Thesis: Dealing with secrecy is something that affects everyones lives at some point or another. Although keeping my brothers secret for most of my adolescent years put a strain on my relationship with my mother, it ultimately helped me become a more compassionate and understanding adult. GOOD

Secrecy is the act of keeping things hidden. It stems from deliberately keeping something from others out of fear, embarrassment, or other reasons. Some may keep a secret because they believe it to potentially have a negative impact on someone specific or because it may cause harm to the secret-keeper and those around them. Sometimes, there’s even an element of shame behind confidentiality. Regardless, the act of secrecy is something that can become prevalent in anyone’s life, at one point or another. It can be detrimental and put a strain on your relationship with someone. For me, it became an issue I dealt with almost my entire life.

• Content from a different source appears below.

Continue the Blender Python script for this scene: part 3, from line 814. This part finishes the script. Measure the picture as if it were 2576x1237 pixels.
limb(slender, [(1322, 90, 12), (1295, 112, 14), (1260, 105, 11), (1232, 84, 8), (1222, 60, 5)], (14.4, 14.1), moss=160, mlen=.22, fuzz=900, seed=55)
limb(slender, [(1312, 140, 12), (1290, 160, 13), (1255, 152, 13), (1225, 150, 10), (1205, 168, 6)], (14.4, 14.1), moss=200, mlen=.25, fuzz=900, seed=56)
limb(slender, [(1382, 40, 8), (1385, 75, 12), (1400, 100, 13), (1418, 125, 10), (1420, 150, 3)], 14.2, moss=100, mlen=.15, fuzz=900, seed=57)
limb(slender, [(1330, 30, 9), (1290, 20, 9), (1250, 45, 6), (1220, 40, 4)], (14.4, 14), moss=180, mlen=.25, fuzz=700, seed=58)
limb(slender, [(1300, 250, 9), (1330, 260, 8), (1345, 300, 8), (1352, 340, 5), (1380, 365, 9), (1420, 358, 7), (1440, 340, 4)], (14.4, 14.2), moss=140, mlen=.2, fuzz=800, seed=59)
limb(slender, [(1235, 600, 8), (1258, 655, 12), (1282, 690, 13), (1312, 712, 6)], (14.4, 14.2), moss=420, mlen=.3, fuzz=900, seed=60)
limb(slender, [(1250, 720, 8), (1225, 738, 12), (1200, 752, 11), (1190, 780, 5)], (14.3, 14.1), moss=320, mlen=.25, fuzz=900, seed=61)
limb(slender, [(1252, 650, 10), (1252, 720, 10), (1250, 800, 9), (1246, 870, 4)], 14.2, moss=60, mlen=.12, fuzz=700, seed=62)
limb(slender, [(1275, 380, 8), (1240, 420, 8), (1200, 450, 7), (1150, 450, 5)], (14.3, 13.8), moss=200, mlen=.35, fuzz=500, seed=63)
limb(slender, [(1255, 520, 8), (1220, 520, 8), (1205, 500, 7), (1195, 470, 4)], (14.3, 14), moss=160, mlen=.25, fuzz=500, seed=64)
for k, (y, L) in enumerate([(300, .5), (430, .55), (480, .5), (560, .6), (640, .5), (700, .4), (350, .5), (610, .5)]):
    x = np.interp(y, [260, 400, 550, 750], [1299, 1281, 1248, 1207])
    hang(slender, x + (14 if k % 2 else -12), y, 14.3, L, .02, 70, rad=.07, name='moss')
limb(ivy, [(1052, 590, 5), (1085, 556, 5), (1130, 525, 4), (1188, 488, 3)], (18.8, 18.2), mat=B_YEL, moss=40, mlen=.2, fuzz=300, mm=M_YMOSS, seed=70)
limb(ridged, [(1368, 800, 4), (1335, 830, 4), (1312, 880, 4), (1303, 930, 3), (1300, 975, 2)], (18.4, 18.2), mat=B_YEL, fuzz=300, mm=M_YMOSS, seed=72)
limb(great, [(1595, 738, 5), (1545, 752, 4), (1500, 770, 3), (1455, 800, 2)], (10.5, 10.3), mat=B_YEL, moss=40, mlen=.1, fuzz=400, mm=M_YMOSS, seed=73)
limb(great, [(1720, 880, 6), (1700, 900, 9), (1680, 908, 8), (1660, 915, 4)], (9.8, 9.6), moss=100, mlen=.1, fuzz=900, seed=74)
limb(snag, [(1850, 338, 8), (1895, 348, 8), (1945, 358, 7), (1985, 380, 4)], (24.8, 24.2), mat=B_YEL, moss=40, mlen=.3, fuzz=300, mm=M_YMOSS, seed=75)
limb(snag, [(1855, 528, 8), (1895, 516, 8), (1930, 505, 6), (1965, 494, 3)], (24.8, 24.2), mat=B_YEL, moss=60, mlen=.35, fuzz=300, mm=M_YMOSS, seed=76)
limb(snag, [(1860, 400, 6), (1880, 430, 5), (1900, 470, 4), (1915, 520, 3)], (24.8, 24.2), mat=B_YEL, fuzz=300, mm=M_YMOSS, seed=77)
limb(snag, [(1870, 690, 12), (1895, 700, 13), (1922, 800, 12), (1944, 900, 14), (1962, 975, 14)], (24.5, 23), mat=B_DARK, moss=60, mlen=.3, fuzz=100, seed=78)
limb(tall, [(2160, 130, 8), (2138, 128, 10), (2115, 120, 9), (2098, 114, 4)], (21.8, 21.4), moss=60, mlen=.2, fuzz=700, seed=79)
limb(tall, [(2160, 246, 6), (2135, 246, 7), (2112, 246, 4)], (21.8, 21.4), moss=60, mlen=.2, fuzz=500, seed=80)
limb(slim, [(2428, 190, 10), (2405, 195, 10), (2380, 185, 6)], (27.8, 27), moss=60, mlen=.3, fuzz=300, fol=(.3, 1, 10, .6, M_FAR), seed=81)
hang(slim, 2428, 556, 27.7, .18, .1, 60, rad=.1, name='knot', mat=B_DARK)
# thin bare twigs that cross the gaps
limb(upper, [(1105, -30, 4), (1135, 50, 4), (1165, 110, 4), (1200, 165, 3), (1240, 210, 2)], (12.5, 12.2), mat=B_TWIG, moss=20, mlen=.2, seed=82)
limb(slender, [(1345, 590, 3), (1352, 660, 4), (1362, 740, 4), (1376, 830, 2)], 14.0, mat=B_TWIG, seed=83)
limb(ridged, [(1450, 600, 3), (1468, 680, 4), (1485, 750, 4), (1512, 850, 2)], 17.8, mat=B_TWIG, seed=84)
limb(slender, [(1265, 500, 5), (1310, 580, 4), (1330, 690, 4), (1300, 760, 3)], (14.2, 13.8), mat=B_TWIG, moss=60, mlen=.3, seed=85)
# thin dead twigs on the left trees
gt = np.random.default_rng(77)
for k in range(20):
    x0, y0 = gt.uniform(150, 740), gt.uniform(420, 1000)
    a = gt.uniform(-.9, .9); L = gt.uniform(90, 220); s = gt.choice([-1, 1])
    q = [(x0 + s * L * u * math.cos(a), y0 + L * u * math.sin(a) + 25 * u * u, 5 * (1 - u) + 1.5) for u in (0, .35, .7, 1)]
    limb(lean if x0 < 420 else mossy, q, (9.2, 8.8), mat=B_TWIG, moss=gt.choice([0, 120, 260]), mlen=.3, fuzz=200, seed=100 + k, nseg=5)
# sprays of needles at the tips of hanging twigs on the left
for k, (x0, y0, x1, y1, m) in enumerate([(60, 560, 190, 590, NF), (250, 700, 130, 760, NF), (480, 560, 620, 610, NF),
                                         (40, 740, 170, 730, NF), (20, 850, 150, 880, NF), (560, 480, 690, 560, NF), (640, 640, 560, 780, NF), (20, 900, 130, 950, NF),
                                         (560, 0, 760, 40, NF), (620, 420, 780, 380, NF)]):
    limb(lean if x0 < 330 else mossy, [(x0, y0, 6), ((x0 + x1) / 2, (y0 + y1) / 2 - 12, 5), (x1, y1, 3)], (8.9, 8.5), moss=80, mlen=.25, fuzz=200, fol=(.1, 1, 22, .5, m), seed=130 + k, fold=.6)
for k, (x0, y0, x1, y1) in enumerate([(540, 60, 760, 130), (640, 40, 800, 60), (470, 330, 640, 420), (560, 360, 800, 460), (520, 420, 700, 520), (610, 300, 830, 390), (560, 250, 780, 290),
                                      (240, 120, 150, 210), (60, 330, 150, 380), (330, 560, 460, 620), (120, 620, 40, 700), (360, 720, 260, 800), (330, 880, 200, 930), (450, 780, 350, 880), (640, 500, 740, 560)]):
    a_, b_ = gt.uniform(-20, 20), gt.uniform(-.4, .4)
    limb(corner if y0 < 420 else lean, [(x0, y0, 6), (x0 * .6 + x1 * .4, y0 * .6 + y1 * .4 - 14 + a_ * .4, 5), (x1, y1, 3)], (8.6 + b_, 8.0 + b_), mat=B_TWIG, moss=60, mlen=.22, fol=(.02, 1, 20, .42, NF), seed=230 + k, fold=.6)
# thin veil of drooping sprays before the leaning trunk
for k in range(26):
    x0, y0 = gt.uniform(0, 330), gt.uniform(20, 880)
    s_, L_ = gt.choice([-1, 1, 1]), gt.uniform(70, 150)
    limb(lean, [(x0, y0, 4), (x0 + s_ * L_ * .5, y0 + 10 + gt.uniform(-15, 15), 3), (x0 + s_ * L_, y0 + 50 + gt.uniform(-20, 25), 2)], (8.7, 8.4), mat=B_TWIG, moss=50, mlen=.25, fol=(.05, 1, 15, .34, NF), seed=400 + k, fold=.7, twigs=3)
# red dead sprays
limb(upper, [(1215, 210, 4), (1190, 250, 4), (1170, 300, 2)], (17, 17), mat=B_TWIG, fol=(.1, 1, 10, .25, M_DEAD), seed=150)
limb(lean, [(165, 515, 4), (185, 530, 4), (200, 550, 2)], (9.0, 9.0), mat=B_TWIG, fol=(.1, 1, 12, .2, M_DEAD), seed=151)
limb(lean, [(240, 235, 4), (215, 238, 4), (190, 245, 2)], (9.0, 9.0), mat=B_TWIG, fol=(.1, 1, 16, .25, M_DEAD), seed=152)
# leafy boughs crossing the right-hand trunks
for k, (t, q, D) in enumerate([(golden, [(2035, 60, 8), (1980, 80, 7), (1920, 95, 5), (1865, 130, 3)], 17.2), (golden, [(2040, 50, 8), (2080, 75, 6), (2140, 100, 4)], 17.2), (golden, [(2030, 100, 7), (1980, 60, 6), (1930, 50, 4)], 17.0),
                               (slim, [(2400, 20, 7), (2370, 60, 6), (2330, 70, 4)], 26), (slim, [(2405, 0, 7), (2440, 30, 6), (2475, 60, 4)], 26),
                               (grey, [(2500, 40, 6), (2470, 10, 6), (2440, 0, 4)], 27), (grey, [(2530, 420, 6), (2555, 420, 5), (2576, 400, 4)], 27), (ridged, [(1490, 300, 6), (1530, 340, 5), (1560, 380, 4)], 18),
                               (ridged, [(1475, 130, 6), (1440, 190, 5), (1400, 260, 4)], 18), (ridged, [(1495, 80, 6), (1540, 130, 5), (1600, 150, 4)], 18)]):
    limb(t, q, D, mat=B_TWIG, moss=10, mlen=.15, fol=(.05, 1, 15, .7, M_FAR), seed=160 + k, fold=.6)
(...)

From an early age, my older brother and I have constantly cultivated a very close relationship. Because our parents brought us up in an old fashioned manner, we were always able help one another keep secrets from them and find comfort in our mutual trust. However, nothing could have prepared me for the intimate detail my brother would one day reveal to me. Because he is only two years older, we faced the same issues simultaneously. We both went through our transition from children to young adults around the same time, but he dealt with it a lot differently. I became social, started going out on the weekends, and got better grades. He was the polar opposite. Our mother attributed this to the difference in our genders, but it was only a matter of time before my brother revealed the real reason to me. He confessed to me that he was gay and that he was having a hard time dealing with the matter.

From that moment on, I saw him in a different light, not because of his sexuality, but because of the courage he had to reveal this intimate part of himself to me. On the other hand, my mother confided in me as well. She vented, telling me that she blamed her parenting for my brothers distant behavior, and that she wished he would let her in again. I would be lying if I said this didn’t make me feel guilty for keeping such vital detail of his life from her. This put a silent strain on our relationship, one that was almost unfathomable. However, I was always painfully aware that this was my brother’s secret to share, not mine.

Ultimately, this experience empowered not only my brother and I, but my parents as well. He went through stages of denial, depression, and culpability, which were all necessary on his journey to acceptance. Although my parents were shocked and hurt when he confessed to them, they were able to realize that his sexuality was merely a part of him, that it didn’t change him as a person. As for me, I wouldn’t be the same person today if I hadn’t dealt with my brothers experience through a second hand perspective. It helped me become understanding, open-minded, and more considerate of the people around me. WELL WRITTEN AND A POWERFUL STORY.